As part of the agreement, Boeing will appoint a corporate monitor and is required to invest at least USD455 million into its compliance and safety programs over the next three years. Additionally, the company will be subject to three years of judicial oversight. This guilty plea marks a significant blemish on Boeing's century-long history, following the two tragic crashes of its 737 Max jets in 2018 and 2019 that resulted in the loss of 346 lives.

The agreement could potentially shield Boeing from the distractions and further complications of a criminal trial, a welcome relief as the company navigates financial instability and leadership uncertainties. Despite this, Boeing expressed its disagreement with the prosecutors' decision, communicated in June, that it had violated the previous agreement.

The Justice Department concluded in May that Boeing had breached a 2021 deferred prosecution agreement related to the plane crashes, which was established during the final days of the Trump administration.
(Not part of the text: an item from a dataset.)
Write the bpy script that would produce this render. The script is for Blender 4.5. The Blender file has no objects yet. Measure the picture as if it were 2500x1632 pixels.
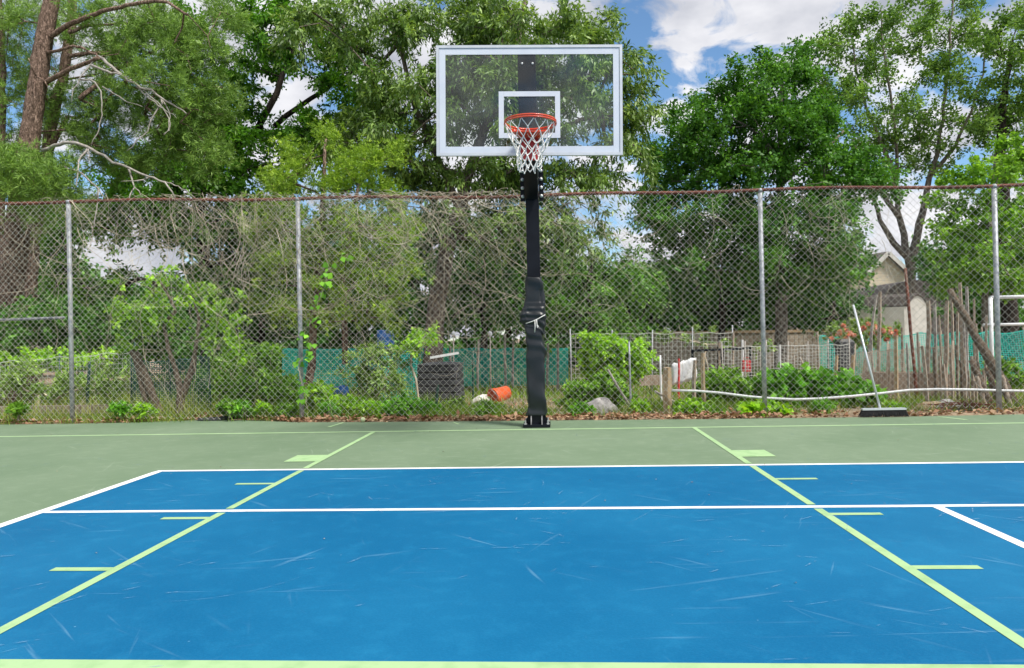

Under that 2021 agreement, Boeing paid a USD243.6 million criminal fine and admitted to deceiving the Federal Aviation Administration (FAA) about a flight-control system implicated in the fatal crashes. Boeing also committed to enhancing its internal safety procedures, in exchange for the government dropping a criminal charge after three years.

However, this agreement faced substantial criticism from the families of the crash victims, who were not consulted before its announcement. Compounding the situation, just days before the agreement was set to expire, a fuselage panel on a Boeing 737 Max 9 operated by Alaska Airlines exploded in early January. Subsequently, the department concluded that Boeing had not met the requirement under the 2021 agreement to implement an effective compliance program designed to prevent and detect violations of U.S. fraud laws.